I'm still working on learning about containers but not quite there yet.

Default being, when each service is installed it creates an individual user/group (sonarr, radarr, sabnzbd) and the folder that is created in /var/lib/ for each service is set to those particular users/groups.

At this time, sonarr and radarr seem to be ok (I will need to double check after an update to them) but SABnzbd reverts the folder permissions every time I reboot and complains whenever I reboot since it can't write to the db or log files because the permissions change. I have looked at the config but didn't see anything outstanding that would indicate a reason it would be changing. Unless I am missing a different config file somewhere outside of that folder. There aren't any settings from within the web interface pointing to that either, at least from what I could see.

 

I'm trying, and struggling a little bit with getting the three items in the title setup the way that I want.

Running Arch.

I would like to run Radarr, Sonarr and SABnzbd all under the same user/group. My reasoning is that I (am just being overly particular) want any of the files created by those services to fall under the same owner/group. This is easy enough to accomplish by running systemctl edit service.service and adding the appropriate lines in the configuration for each one and saving it so the services run using the specified user/group.

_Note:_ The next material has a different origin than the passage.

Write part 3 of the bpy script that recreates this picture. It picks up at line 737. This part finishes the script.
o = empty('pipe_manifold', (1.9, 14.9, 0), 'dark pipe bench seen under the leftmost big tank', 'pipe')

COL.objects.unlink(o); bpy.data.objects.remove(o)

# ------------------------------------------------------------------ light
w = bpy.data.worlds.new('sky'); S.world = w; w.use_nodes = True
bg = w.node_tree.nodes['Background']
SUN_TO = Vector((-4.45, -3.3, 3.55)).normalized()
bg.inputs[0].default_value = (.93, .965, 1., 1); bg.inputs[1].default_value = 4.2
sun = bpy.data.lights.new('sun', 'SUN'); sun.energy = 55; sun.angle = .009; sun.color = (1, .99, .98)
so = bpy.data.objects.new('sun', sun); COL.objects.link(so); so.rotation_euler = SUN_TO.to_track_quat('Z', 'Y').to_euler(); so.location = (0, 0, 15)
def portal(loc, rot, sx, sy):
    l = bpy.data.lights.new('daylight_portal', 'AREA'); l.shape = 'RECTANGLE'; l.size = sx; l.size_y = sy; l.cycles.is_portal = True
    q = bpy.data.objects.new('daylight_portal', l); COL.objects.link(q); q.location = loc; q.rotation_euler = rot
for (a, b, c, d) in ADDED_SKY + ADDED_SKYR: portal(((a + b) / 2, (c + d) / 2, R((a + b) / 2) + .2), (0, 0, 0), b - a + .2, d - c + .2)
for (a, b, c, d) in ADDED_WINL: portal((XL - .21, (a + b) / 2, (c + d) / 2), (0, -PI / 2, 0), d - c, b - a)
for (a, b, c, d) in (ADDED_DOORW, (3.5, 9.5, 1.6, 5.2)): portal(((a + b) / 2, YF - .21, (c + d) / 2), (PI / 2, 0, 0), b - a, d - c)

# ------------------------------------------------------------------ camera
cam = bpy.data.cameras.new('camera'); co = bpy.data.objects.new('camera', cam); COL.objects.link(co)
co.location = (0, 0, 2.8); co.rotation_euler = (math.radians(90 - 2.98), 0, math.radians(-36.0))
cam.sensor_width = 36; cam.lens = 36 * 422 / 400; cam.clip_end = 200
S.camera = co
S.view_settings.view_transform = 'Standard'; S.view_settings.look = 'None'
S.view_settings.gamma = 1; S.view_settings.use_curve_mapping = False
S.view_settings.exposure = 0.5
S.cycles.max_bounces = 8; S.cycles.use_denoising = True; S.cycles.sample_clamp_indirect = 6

The issue that I'm having is that the correlating folders in /var/lib/ have the ownership of the original users. I can manually change that ownership to the user/group I want but if I reboot the computer the SABnzbd folder ownership reverts back to default (the other two were doing the same thing but suddenly stopped and I'm not 100% sure why) or if the services get updated, the folders will also revert back to their default user/group.

Is there a way for me to enforce the ownership of those folders to the user/group that I have set to run the services regardless of them getting updated or the machine rebooting?